** BEGIN SUPPLIED INFORMATION **

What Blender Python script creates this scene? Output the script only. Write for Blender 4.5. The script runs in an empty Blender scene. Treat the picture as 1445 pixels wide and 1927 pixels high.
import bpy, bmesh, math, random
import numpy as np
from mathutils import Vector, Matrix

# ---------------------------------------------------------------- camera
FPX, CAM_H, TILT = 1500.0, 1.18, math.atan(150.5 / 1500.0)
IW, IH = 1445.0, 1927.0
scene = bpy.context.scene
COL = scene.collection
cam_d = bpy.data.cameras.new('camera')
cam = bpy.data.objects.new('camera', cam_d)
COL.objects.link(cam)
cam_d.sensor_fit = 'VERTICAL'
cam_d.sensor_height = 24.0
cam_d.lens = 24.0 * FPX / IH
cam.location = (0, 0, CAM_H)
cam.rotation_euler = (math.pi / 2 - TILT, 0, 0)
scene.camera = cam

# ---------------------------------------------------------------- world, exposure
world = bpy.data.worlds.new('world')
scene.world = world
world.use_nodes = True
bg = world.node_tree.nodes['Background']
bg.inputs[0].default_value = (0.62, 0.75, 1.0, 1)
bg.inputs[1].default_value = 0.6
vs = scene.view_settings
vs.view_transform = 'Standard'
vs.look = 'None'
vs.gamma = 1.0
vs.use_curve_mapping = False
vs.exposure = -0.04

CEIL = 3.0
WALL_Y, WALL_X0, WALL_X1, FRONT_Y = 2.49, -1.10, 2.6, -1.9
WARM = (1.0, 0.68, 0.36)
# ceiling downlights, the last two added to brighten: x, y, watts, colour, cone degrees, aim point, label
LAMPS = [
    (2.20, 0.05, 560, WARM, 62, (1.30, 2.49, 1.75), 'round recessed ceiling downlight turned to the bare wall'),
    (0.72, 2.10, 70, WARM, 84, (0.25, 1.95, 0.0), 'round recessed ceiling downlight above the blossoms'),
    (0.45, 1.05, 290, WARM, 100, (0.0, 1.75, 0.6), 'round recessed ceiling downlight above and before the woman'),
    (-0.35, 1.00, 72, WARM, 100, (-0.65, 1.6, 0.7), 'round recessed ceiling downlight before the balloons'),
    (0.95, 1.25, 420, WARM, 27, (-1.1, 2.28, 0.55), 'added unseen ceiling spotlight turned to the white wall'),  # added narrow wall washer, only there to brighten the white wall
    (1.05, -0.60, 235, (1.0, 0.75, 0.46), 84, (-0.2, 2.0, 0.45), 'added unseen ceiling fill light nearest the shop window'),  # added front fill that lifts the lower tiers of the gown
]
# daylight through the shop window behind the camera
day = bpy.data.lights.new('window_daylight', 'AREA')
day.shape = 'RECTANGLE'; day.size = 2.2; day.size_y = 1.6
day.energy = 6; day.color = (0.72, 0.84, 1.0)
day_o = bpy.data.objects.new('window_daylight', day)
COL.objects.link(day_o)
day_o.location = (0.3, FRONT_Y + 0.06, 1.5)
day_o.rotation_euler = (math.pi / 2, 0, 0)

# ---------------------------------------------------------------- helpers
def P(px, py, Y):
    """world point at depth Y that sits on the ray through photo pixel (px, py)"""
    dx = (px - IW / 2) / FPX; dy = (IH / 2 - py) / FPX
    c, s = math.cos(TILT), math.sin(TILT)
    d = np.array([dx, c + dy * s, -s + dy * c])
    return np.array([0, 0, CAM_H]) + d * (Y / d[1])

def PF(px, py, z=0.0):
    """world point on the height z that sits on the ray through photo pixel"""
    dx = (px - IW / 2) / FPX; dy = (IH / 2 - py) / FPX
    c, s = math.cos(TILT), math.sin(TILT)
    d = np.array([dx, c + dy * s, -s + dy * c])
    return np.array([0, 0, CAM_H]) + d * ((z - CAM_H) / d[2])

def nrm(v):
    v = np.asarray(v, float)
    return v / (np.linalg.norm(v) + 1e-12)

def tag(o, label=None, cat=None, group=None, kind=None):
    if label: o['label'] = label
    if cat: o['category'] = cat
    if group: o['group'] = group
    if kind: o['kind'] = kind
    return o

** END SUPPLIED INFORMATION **

→ **DIRECTIONS FOR THIS TASK**
Copy every line exactly. Leave nothing out.

→ **WRITTEN REPLY**
What Blender Python script creates this scene? Output the script only. Write for Blender 4.5. The script runs in an empty Blender scene. Treat the picture as 1445 pixels wide and 1927 pixels high.
import bpy, bmesh, math, random
import numpy as np
from mathutils import Vector, Matrix

# ---------------------------------------------------------------- camera
FPX, CAM_H, TILT = 1500.0, 1.18, math.atan(150.5 / 1500.0)
IW, IH = 1445.0, 1927.0
scene = bpy.context.scene
COL = scene.collection
cam_d = bpy.data.cameras.new('camera')
cam = bpy.data.objects.new('camera', cam_d)
COL.objects.link(cam)
cam_d.sensor_fit = 'VERTICAL'
cam_d.sensor_height = 24.0
cam_d.lens = 24.0 * FPX / IH
cam.location = (0, 0, CAM_H)
cam.rotation_euler = (math.pi / 2 - TILT, 0, 0)
scene.camera = cam

# ---------------------------------------------------------------- world, exposure
world = bpy.data.worlds.new('world')
scene.world = world
world.use_nodes = True
bg = world.node_tree.nodes['Background']
bg.inputs[0].default_value = (0.62, 0.75, 1.0, 1)
bg.inputs[1].default_value = 0.6
vs = scene.view_settings
vs.view_transform = 'Standard'
vs.look = 'None'
vs.gamma = 1.0
vs.use_curve_mapping = False
vs.exposure = -0.04

CEIL = 3.0
WALL_Y, WALL_X0, WALL_X1, FRONT_Y = 2.49, -1.10, 2.6, -1.9
WARM = (1.0, 0.68, 0.36)
# ceiling downlights, the last two added to brighten: x, y, watts, colour, cone degrees, aim point, label
LAMPS = [
    (2.20, 0.05, 560, WARM, 62, (1.30, 2.49, 1.75), 'round recessed ceiling downlight turned to the bare wall'),
    (0.72, 2.10, 70, WARM, 84, (0.25, 1.95, 0.0), 'round recessed ceiling downlight above the blossoms'),
    (0.45, 1.05, 290, WARM, 100, (0.0, 1.75, 0.6), 'round recessed ceiling downlight above and before the woman'),
    (-0.35, 1.00, 72, WARM, 100, (-0.65, 1.6, 0.7), 'round recessed ceiling downlight before the balloons'),
    (0.95, 1.25, 420, WARM, 27, (-1.1, 2.28, 0.55), 'added unseen ceiling spotlight turned to the white wall'),  # added narrow wall washer, only there to brighten the white wall
    (1.05, -0.60, 235, (1.0, 0.75, 0.46), 84, (-0.2, 2.0, 0.45), 'added unseen ceiling fill light nearest the shop window'),  # added front fill that lifts the lower tiers of the gown
]
# daylight through the shop window behind the camera
day = bpy.data.lights.new('window_daylight', 'AREA')
day.shape = 'RECTANGLE'; day.size = 2.2; day.size_y = 1.6
day.energy = 6; day.color = (0.72, 0.84, 1.0)
day_o = bpy.data.objects.new('window_daylight', day)
COL.objects.link(day_o)
day_o.location = (0.3, FRONT_Y + 0.06, 1.5)
day_o.rotation_euler = (math.pi / 2, 0, 0)

# ---------------------------------------------------------------- helpers
def P(px, py, Y):
    """world point at depth Y that sits on the ray through photo pixel (px, py)"""
    dx = (px - IW / 2) / FPX; dy = (IH / 2 - py) / FPX
    c, s = math.cos(TILT), math.sin(TILT)
    d = np.array([dx, c + dy * s, -s + dy * c])
    return np.array([0, 0, CAM_H]) + d * (Y / d[1])

def PF(px, py, z=0.0):
    """world point on the height z that sits on the ray through photo pixel"""
    dx = (px - IW / 2) / FPX; dy = (IH / 2 - py) / FPX
    c, s = math.cos(TILT), math.sin(TILT)
    d = np.array([dx, c + dy * s, -s + dy * c])
    return np.array([0, 0, CAM_H]) + d * ((z - CAM_H) / d[2])

def nrm(v):
    v = np.asarray(v, float)
    return v / (np.linalg.norm(v) + 1e-12)

def tag(o, label=None, cat=None, group=None, kind=None):
    if label: o['label'] = label
    if cat: o['category'] = cat
    if group: o['group'] = group
    if kind: o['kind'] = kind
    return o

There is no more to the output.